**Short task:**
Omit the images, then print each record below exactly as it reads.

**Entries supplied:**
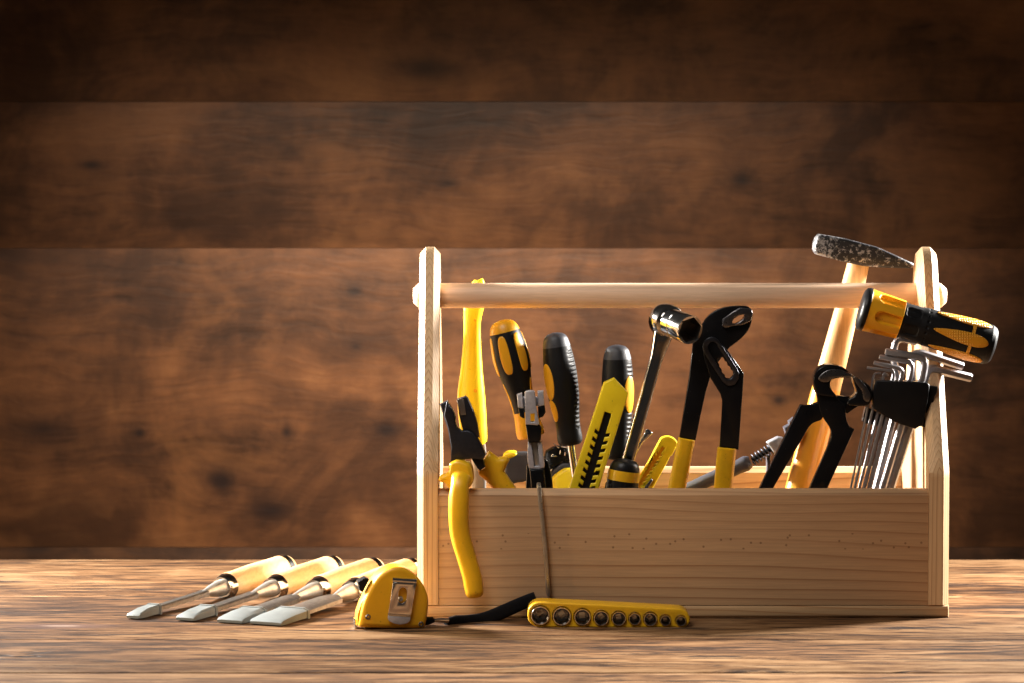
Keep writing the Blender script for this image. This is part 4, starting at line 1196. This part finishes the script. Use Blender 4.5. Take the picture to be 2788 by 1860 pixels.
# ---- grey tool with coil spring
Y = 0.112
def z8(q): return Z8([q])[0]
axA, axB = P(*z8((-40, 1520)), Y), P(*z8((985, 1065)), Y)
low = P(*z8((-420, 1700)), Y)
lowz = down_to(axB, axA, FLOORZ + 0.006)
spt = thing('spring_clamp_tool', 'grey plastic tool with black coil spring leaning behind the pincers', 'clamp', base_of(lowz))
Ls = (axB - lowz).length
def fr8(q):
    p = P(*z8(q), Y); d_ = (axB - lowz)
    return (p - lowz).dot(d_) / d_.length_squared
u = px(Y) / 6.0306
tA, tB, tC = fr8((200, 1400)), fr8((700, 1190)), fr8((850, 1090))
prof = [(0, 80 * u), (tA - 0.01, 105 * u), (tA, 112 * u), (tA + 0.01, 110 * u), (tB, 122 * u), (tC - 0.02, 118 * u), (tC + 0.01, 130 * u), (tC + 0.03, 150 * u), (0.985, 125 * u), (1.0, 95 * u)]
LS = Lathe(lowz, axB, prof)
LS.build('sleeve', M['grey_plastic'], spt, 40)
s0, s1 = P(*z8((1010, 1050)), Y), P(*z8((1340, 850)), Y)
sweep('spindle', [s0, s1], 46 * u, M['black'], spt, 16)
d, e1, e2 = frame_for(s1 - s0, Vector((0, -1, 0)))
turns, hel = 6.5, []
for k in range(int(turns * 20) + 1):
    a = 2 * pi * k / 20
    hel.append(s0.lerp(s1, k / (turns * 20)) + e1 * (88 * u * cos(a)) + e2 * (88 * u * sin(a)))
sweep('coil_spring', hel, 13 * u, M['black_steel'], spt, 8, hint=tuple(d))
sp2 = Plane(*z8((1400, 780)), Y)
plate('head', sp2, Z8([(1240, 755), (1275, 730), (1430, 655), (1500, 665), (1700, 760), (1600, 1000), (1380, 960), (1340, 880), (1290, 800)]), 0.013, M['zinc'], spt, bev=0.0014)
plate('post', sp2, Z8([(1255, 975), (1320, 960), (1320, 1300), (1255, 1300)]), 0.010, M['grey_plastic'], spt, w0=0.002, bev=0.001)
plate('jaw', sp2, Z8([(1520, 500), (1610, 450), (1600, 400), (1680, 340), (1760, 330), (1860, 500), (1700, 770), (1560, 640)]), 0.012, M['grey_plastic'], spt, bev=0.0014)
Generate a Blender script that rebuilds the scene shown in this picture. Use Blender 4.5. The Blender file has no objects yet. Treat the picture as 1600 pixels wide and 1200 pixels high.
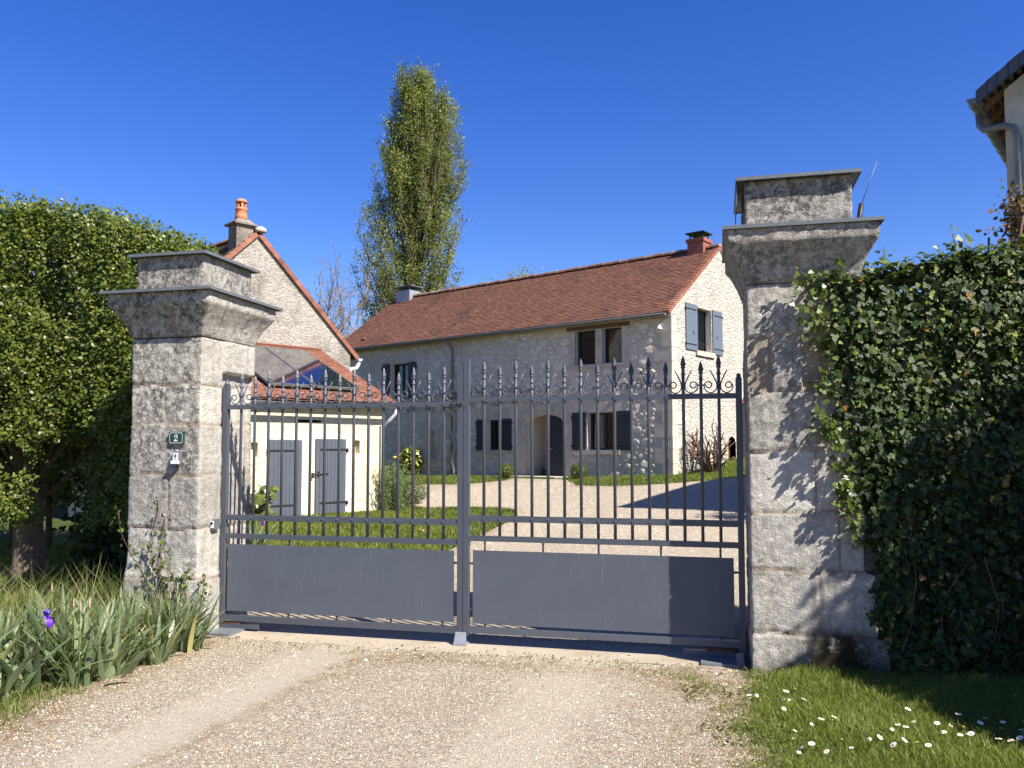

**Reply to the task:**
Keep writing the Blender script for this image. This is part 4, starting at line 1196. This part finishes the script. Use Blender 4.5. Take the picture to be 2788 by 1860 pixels.
# ---- grey tool with coil spring
Y = 0.112
def z8(q): return Z8([q])[0]
axA, axB = P(*z8((-40, 1520)), Y), P(*z8((985, 1065)), Y)
low = P(*z8((-420, 1700)), Y)
lowz = down_to(axB, axA, FLOORZ + 0.006)
spt = thing('spring_clamp_tool', 'grey plastic tool with black coil spring leaning behind the pincers', 'clamp', base_of(lowz))
Ls = (axB - lowz).length
def fr8(q):
    p = P(*z8(q), Y); d_ = (axB - lowz)
    return (p - lowz).dot(d_) / d_.length_squared
u = px(Y) / 6.0306
tA, tB, tC = fr8((200, 1400)), fr8((700, 1190)), fr8((850, 1090))
prof = [(0, 80 * u), (tA - 0.01, 105 * u), (tA, 112 * u), (tA + 0.01, 110 * u), (tB, 122 * u), (tC - 0.02, 118 * u), (tC + 0.01, 130 * u), (tC + 0.03, 150 * u), (0.985, 125 * u), (1.0, 95 * u)]
LS = Lathe(lowz, axB, prof)
LS.build('sleeve', M['grey_plastic'], spt, 40)
s0, s1 = P(*z8((1010, 1050)), Y), P(*z8((1340, 850)), Y)
sweep('spindle', [s0, s1], 46 * u, M['black'], spt, 16)
d, e1, e2 = frame_for(s1 - s0, Vector((0, -1, 0)))
turns, hel = 6.5, []
for k in range(int(turns * 20) + 1):
    a = 2 * pi * k / 20
    hel.append(s0.lerp(s1, k / (turns * 20)) + e1 * (88 * u * cos(a)) + e2 * (88 * u * sin(a)))
sweep('coil_spring', hel, 13 * u, M['black_steel'], spt, 8, hint=tuple(d))
sp2 = Plane(*z8((1400, 780)), Y)
plate('head', sp2, Z8([(1240, 755), (1275, 730), (1430, 655), (1500, 665), (1700, 760), (1600, 1000), (1380, 960), (1340, 880), (1290, 800)]), 0.013, M['zinc'], spt, bev=0.0014)
plate('post', sp2, Z8([(1255, 975), (1320, 960), (1320, 1300), (1255, 1300)]), 0.010, M['grey_plastic'], spt, w0=0.002, bev=0.001)
plate('jaw', sp2, Z8([(1520, 500), (1610, 450), (1600, 400), (1680, 340), (1760, 330), (1860, 500), (1700, 770), (1560, 640)]), 0.012, M['grey_plastic'], spt, bev=0.0014)
Generate a Blender script that rebuilds the scene shown in this picture. Use Blender 4.5. The Blender file has no objects yet. Treat the picture as 1600 pixels wide and 1200 pixels high.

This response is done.